Entries with scene source code
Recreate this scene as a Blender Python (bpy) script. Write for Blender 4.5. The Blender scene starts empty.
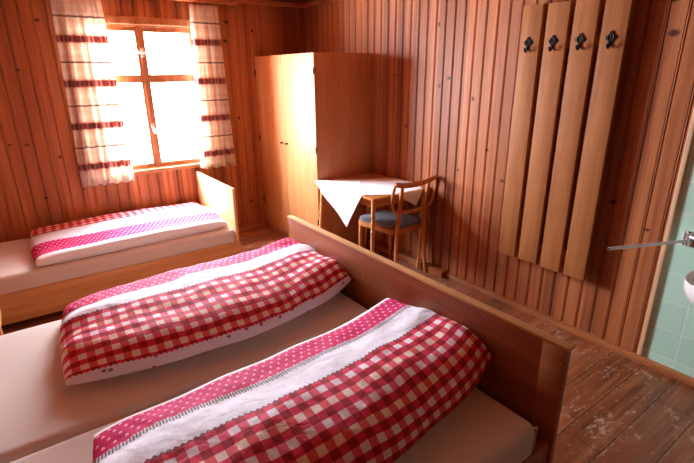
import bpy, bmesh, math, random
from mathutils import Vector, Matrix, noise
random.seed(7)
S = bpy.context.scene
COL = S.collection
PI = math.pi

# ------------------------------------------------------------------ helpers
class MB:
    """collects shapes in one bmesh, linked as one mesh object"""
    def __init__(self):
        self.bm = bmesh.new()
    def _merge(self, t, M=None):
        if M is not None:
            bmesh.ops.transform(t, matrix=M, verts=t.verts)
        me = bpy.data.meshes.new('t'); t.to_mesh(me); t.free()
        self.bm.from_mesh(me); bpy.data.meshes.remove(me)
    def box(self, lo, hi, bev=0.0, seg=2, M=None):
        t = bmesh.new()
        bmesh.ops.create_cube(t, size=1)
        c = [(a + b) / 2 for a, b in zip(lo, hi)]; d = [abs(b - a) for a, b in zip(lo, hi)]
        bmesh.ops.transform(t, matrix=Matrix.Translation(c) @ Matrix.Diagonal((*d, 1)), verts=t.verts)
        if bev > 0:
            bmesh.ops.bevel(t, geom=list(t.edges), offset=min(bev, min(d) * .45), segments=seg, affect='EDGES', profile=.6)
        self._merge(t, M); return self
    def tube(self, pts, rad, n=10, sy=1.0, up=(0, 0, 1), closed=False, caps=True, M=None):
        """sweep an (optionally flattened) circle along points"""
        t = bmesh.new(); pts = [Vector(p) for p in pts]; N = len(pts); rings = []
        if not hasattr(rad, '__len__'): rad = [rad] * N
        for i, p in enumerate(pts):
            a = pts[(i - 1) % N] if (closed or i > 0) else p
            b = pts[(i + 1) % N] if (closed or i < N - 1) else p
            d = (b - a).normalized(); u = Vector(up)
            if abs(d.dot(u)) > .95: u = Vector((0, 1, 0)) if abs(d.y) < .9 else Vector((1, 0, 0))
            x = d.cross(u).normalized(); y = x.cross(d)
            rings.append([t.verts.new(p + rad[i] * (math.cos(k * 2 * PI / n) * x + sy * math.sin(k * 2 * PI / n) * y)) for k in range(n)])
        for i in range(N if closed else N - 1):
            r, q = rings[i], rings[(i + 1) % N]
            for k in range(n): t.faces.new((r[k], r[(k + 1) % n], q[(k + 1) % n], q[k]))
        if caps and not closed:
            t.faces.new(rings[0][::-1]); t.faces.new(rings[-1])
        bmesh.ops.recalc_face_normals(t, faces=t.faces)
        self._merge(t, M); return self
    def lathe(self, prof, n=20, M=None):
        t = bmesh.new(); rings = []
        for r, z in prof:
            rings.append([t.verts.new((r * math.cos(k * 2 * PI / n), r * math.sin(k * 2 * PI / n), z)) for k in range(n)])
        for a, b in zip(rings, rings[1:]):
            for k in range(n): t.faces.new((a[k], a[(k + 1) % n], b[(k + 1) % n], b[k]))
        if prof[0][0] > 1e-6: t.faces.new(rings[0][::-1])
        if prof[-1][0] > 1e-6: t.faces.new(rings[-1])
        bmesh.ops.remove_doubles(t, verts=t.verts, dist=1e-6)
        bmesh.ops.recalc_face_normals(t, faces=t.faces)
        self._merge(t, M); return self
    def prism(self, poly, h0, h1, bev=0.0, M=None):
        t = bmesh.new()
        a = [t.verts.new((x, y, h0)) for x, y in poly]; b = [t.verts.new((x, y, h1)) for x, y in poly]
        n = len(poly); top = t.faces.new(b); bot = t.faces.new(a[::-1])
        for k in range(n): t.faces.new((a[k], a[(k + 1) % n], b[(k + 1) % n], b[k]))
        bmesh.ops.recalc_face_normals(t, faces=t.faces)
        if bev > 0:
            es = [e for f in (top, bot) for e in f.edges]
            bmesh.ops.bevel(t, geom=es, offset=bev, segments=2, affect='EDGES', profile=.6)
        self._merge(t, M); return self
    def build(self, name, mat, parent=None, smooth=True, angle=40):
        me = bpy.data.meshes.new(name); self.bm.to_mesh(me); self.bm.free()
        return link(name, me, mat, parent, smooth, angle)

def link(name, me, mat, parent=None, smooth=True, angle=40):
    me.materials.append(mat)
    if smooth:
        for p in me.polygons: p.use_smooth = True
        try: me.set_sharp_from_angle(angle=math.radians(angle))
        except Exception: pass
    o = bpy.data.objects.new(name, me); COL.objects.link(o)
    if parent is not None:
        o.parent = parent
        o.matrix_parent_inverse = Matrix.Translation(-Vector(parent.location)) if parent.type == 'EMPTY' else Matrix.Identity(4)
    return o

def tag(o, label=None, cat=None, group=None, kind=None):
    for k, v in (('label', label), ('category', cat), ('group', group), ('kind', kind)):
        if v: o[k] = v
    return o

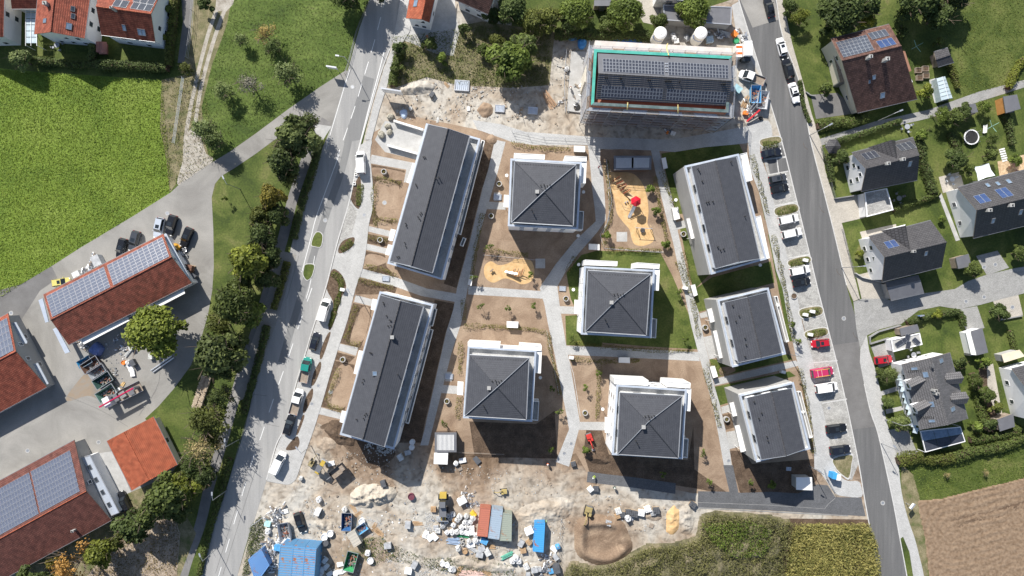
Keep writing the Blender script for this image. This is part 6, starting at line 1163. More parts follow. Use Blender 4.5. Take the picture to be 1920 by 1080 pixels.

What to work on — Word for word, quote the full listing, omitting every picture.

Written answer —
Recreate this scene as a Blender Python (bpy) script. Write for Blender 4.5. The Blender scene starts empty.
import bpy, bmesh, math, random
from mathutils import Vector, Matrix, noise
random.seed(7)
S = bpy.context.scene
COL = S.collection
PI = math.pi

# ------------------------------------------------------------------ helpers
class MB:
    """collects shapes in one bmesh, linked as one mesh object"""
    def __init__(self):
        self.bm = bmesh.new()
    def _merge(self, t, M=None):
        if M is not None:
            bmesh.ops.transform(t, matrix=M, verts=t.verts)
        me = bpy.data.meshes.new('t'); t.to_mesh(me); t.free()
        self.bm.from_mesh(me); bpy.data.meshes.remove(me)
    def box(self, lo, hi, bev=0.0, seg=2, M=None):
        t = bmesh.new()
        bmesh.ops.create_cube(t, size=1)
        c = [(a + b) / 2 for a, b in zip(lo, hi)]; d = [abs(b - a) for a, b in zip(lo, hi)]
        bmesh.ops.transform(t, matrix=Matrix.Translation(c) @ Matrix.Diagonal((*d, 1)), verts=t.verts)
        if bev > 0:
            bmesh.ops.bevel(t, geom=list(t.edges), offset=min(bev, min(d) * .45), segments=seg, affect='EDGES', profile=.6)
        self._merge(t, M); return self
    def tube(self, pts, rad, n=10, sy=1.0, up=(0, 0, 1), closed=False, caps=True, M=None):
        """sweep an (optionally flattened) circle along points"""
        t = bmesh.new(); pts = [Vector(p) for p in pts]; N = len(pts); rings = []
        if not hasattr(rad, '__len__'): rad = [rad] * N
        for i, p in enumerate(pts):
            a = pts[(i - 1) % N] if (closed or i > 0) else p
            b = pts[(i + 1) % N] if (closed or i < N - 1) else p
            d = (b - a).normalized(); u = Vector(up)
            if abs(d.dot(u)) > .95: u = Vector((0, 1, 0)) if abs(d.y) < .9 else Vector((1, 0, 0))
            x = d.cross(u).normalized(); y = x.cross(d)
            rings.append([t.verts.new(p + rad[i] * (math.cos(k * 2 * PI / n) * x + sy * math.sin(k * 2 * PI / n) * y)) for k in range(n)])
        for i in range(N if closed else N - 1):
            r, q = rings[i], rings[(i + 1) % N]
            for k in range(n): t.faces.new((r[k], r[(k + 1) % n], q[(k + 1) % n], q[k]))
        if caps and not closed:
            t.faces.new(rings[0][::-1]); t.faces.new(rings[-1])
        bmesh.ops.recalc_face_normals(t, faces=t.faces)
        self._merge(t, M); return self
    def lathe(self, prof, n=20, M=None):
        t = bmesh.new(); rings = []
        for r, z in prof:
            rings.append([t.verts.new((r * math.cos(k * 2 * PI / n), r * math.sin(k * 2 * PI / n), z)) for k in range(n)])
        for a, b in zip(rings, rings[1:]):
            for k in range(n): t.faces.new((a[k], a[(k + 1) % n], b[(k + 1) % n], b[k]))
        if prof[0][0] > 1e-6: t.faces.new(rings[0][::-1])
        if prof[-1][0] > 1e-6: t.faces.new(rings[-1])
        bmesh.ops.remove_doubles(t, verts=t.verts, dist=1e-6)
        bmesh.ops.recalc_face_normals(t, faces=t.faces)
        self._merge(t, M); return self
    def prism(self, poly, h0, h1, bev=0.0, M=None):
        t = bmesh.new()
        a = [t.verts.new((x, y, h0)) for x, y in poly]; b = [t.verts.new((x, y, h1)) for x, y in poly]
        n = len(poly); top = t.faces.new(b); bot = t.faces.new(a[::-1])
        for k in range(n): t.faces.new((a[k], a[(k + 1) % n], b[(k + 1) % n], b[k]))
        bmesh.ops.recalc_face_normals(t, faces=t.faces)
        if bev > 0:
            es = [e for f in (top, bot) for e in f.edges]
            bmesh.ops.bevel(t, geom=es, offset=bev, segments=2, affect='EDGES', profile=.6)
        self._merge(t, M); return self
    def build(self, name, mat, parent=None, smooth=True, angle=40):
        me = bpy.data.meshes.new(name); self.bm.to_mesh(me); self.bm.free()
        return link(name, me, mat, parent, smooth, angle)

def link(name, me, mat, parent=None, smooth=True, angle=40):
    me.materials.append(mat)
    if smooth:
        for p in me.polygons: p.use_smooth = True
        try: me.set_sharp_from_angle(angle=math.radians(angle))
        except Exception: pass
    o = bpy.data.objects.new(name, me); COL.objects.link(o)
    if parent is not None:
        o.parent = parent
        o.matrix_parent_inverse = Matrix.Translation(-Vector(parent.location)) if parent.type == 'EMPTY' else Matrix.Identity(4)
    return o

def tag(o, label=None, cat=None, group=None, kind=None):
    for k, v in (('label', label), ('category', cat), ('group', group), ('kind', kind)):
        if v: o[k] = v
    return o

Keep writing the Blender script for this image. This is part 6, starting at line 1163. More parts follow. Use Blender 4.5. Take the picture to be 1920 by 1080 pixels.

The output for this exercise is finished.